A: As impressive as that publication history might sound, I feel like I haven’t published at all. Maybe it’s a sense that all of the poems I’ve written are working toward a single poem, the ending of which will arrive with my death. Plus, for every book I’ve been fortunate to publish, there’s another manuscript that made the finalist lists at presses X, Y, and Z, but won’t likely see the light of day. I’ve begun to wonder at what point should a writer stop letting editors decide if his, her, or their efforts are book worthy? We forgive Whitman for self-publishing Leaves of Grass. I’m no Whitman, though I’m lucky to have accumulated as much writing as I have. I’m much more interested in the poem started this morning than the one written five years ago. Our job as poets, after all, is to write the next poem.

Ultimately, I hope that each new poem will reflect a broader knowledge of the world and surprise me with its language, subject, and style. But who knows what kind of trajectory awaits. Paraphrasing a line from Noah Baumbach’s first film: you shoot for the stars and maybe you hit the roof. I won’t write a poem if its destination is already set.

Q: You mention that you’re working on a single, life-long poem. Was this something you decided early on, or was this something you realized along the way?

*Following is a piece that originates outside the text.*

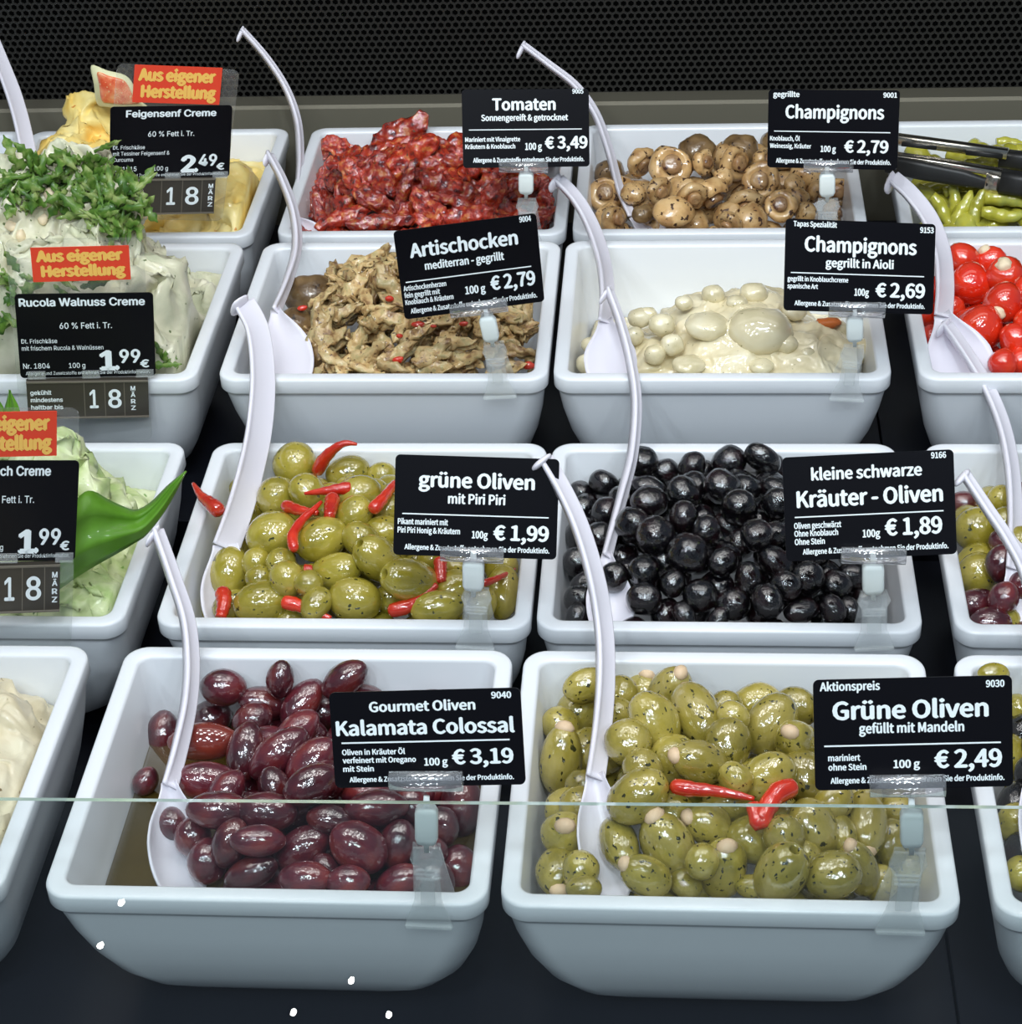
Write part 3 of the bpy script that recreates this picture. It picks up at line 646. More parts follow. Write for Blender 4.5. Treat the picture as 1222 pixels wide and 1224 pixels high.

A: Along the way, for sure. Peter Gizzi, with whom I studied at UMass-Amherst, has described book organization and his awareness of the thread that exists between the first poem of a new book and the final poem of his previous collection. He’s not just structuring a book of poems, he’s shaping an ongoing body of work. Here, in the early decades of the 21stcentury, most of us have photographs and curate some record of our lives on social media. When I first stepped into poetry (swept up by its river, you might say), I felt the possibility of language cutting through the noise and a discrete, more accurate record of an existence. When I’m corresponding with friends, even friends who aren’t writers, I’ll sometimes include my most recent poem. For me, it’s the most accurate response to the question, “How are you?” or “How have you been?” The poem is the mental space I’ve occupied, and its creation is a genuine record of how I’ve spent my days. Then the work accumulates and, yes, ideally becomes evidence of a life.

Q: What does that mean for you in terms of building book-length collections? Do these exist as a continuous thread, or are projects constructed concurrently?

A: It’s difficult to work on more than one poem at a time, let alone book-length projects. In the last decade, I’ve tended to write in a certain mode or style (e.g. the couplet or a staggered line) before transitioning to something else. I mentioned writing very short paragraphs in my postcard exchange with Kate Greenstreet, and in a year and a half I haven’t yet returned to the paragraph form. “Philip Says” reflects, to a degree, my reading of Creeley, and my insistence on the short line (a period spanning about four years) is behind me, for now. In terms of book-length collections, that gathering of poems loosely reflects a contained period of my life and my writing. The length of time might span a month or several years. If lucky, sometimes the manuscript becomes a book, which allows me another opportunity for focused revision and re-envisioning.

Going back to style, it was odd when my last book (In Memory of Brilliance & Value) was accepted because the medium-length lines of that work preceded my exploration of shorter lines, and so I found myself struggling to reengage with a form that wasn’t in my immediate wheelhouse. It took considerable effort to reengage with poems that were several years old, though I was eventually able to remove some pieces and offer revisions to others. The origins of those poems remain firmly rooted in 2010 and also reflect my efforts five years later. I mean, Paul Valéry is credited with acknowledging that a poem is never finished (it’s merely abandoned), and with that in mind I found consolation in letting In Memory of Brilliance & Value stand as a record of the best I could do as a writer on the day my final proofs were due. I have zero desire in becoming one of those poets who regrets the past and makes changes years or even decades after the writing has appeared in a book.

Q: Finally, who do you read to reenergize your own work? What particular works can’t you help but return to?

A: As a parent of two children, my time for reading feels smaller than ever. My library continues to grow (more slowly than it used to) and I’ve managed to extinguish most of my guilt for what I haven’t read. I’ve also grown comfortable thinking of my book collection as a partially explored library where discovery is very much alive. I’m not always intellectually or emotionally ready for the books I acquire. Our tastes as readers change (thankfully) and what sustained me in my early twenties can leave me puzzled in my early forties. There are also books I purchased five, ten, or fifteen years ago that are just now beginning to resonate. For the past several years, sober and sometimes less so, my evening ritual involves searching that library, browsing poems until I find one that hooks my attention, my affections, and then post a photograph of the poem in my social media streams. This might sound like I’m dodging your question, but I’m constantly looking for the undiscovered gem. Maybe it’s a poem by Muriel Rukeyser. Maybe James Schuyler, Gwendolyn Brooks, or a poet whose name I won’t know until I open the latest issue of a literary journal. The energy of such poems brings to mind Whitman’s dictum from Leaves of Grass: “read these leaves in the open air every season of every year of your life.” Poetry has accompanied the best periods of my life and served as a ballast during the worst. Poetry gives me an essential reason to live and be alive. I hate to imagine a world without the kinship of poets and their work.